Le travail de l’artisan se sent ici dans la façon dont Verdi éprouve petit à petit la façon de travailler son « matériau », que celui-ci soit la voix ou le texte. Car notre compositeur, avançant prudemment mais sûrement, transformera l’opéra tel qu’on l’avait connu dans le Bel Canto, en jouant sur les tessitures des voix qu’il élargit, et en menant un travail dans une collaboration de plus en plus étroite avec des librettistes qui jusqu’alors ne faisaient que livrer leur texte tout fait sans considération d’aucune sorte pour le musicien. Pour Verdi, on ne peut séparer le texte et la musique, et ces deux parts doivent se nourrir l’une l’autre : un travail conjoint qui aboutira à cette belle alliance et amitié qu’il connaîtra avec le librettiste Boïto, avec lequel des mois durant ils prépareront ensemble en secret Otello et Falstaff (et remanieront le livret de Simon Boccanegra).

Certes, comme toute transformation des formes et limites musicales, ces innovations de Verdi ne seront pas toutes bien reçues. D’une Traviata désapprouvée par le public à cause des mœurs douteuses qu’elle expose, aux œuvres dans lesquelles les critiques n’ont vu dans le soin tout particulier accordé à la symphonie, qu’un essai raté d’égaler Wagner (Don Carlos, et même Rigoletto !), en passant par des accusations de laideur dans les cris ou bruits incorporés dans le chant, Verdi a eu plus d’une fois l’occasion de se vexer, ce que son tempérament susceptible rendait d’autant moins difficile. On pense notamment à sa réflexion qui suivit la représentation de Macbeth – qui, sans être un succès tel qu’il l’attendait fût tout de même jugé satisfaisant pour le public – : « Tout bien calculé, pesé et additionné, Macbeth est un fiasco. Amen. Cependant, j’avoue que je ne m’y attendais pas. Il me semblait que je n’avais pas trop mal fait – mais il paraît que j’avais tort. » Le jeune enfant qui grondait le prêtre n’est pas si loin… Mais Verdi connaît parallèlement de belles réussites (Rigoletto et Le bal masqué plaisent tout particulièrement au public), qui permettent de caresser un orgueil qui sera comblé lors des derniers triomphes, quasiment sans équivalents dans l’histoire lyrique : Aïda, Otello et Falstaff.

 

Un musicien engagé pour la nation et pour les siens

 

Par ailleurs, Verdi jouera un rôle dans l’unification politique du pays, sans que l’on sache trop dans quelle mesure cette vocation sera portée par la musique ou au contraire à l’origine parfois de celle-ci. D’abord unificateur purement (mais solidement) symbolique, par des chants que le peuple s’appropriera : déjà le Va pensiero de Nabucco avait enthousiasmé les foules, était devenu le chant d’une Italie oppressée par le joug étranger ; Verdi écrira ensuite un hymne de guerre (Suona la tromba) pour Mazzini, révolutionnaire combattant pour l’unification italienne. Plus concrètement, Verdi assumera un rôle politique dans le pays en siégeant au parlement de la monarchie piémontaise. Si cette carrière politique ne sera pas longue, Verdi préférant se consacrer à la composition, on peut néanmoins prendre la mesure du symbole que représenta sa figure en considérant ce qu’il advint de son nom : VERDI, pour Victor-Emmanuel, Roi D’Italie, écrit sur tous les murs de la jeune nation.

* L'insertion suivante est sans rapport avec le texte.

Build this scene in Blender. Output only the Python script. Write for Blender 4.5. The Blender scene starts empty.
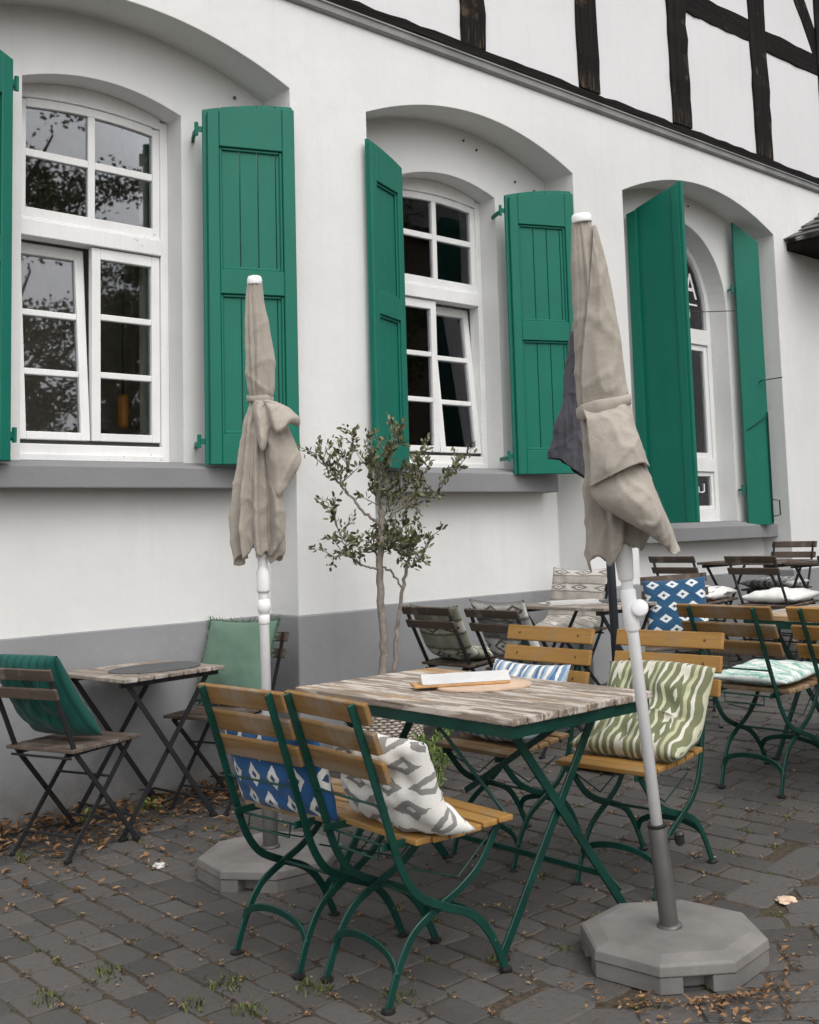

La tâche d’unification achevée, Verdi peut retourner à une autre tâche qui occupe ses pensées depuis l’échec de son second opéra (Un giorno di regno) : écrire un opéra comique. Il mûrit donc ce projet, tout en s’occupant à rendre la vie plus douce aux paysans d’une région natale dans laquelle il se sera ressourcé tout au long de sa vie, en mettant en place un système d’irrigation des terres. Il crée également une « Maison de repos pour musiciens » à Milan, poursuivant ainsi une certaine ligne philanthropique. Et c’est sans doute le sourire d’une providence reconnaissante que l’on pourra reconnaître dans le sourire de Falstaff, son dernier opéra, comique comme il l’avait rêvé, et révélateur de la jeunesse de ce compositeur qui a alors quatre-vingts ans. C’est le sourire des cieux, pour célébrer la vie d’un homme qui demeura toujours fidèle à ses plus sincères convictions.

Verdi s’éteindra le 27 janvier 1901 ; mais la foule émue reprendra ce sourire en transportant le corps de Verdi au son du Va pensiero, vers le jardin de la maison pour musiciens, où il repose encore aujourd’hui, auprès de sa fidèle Giuseppa Strepponi.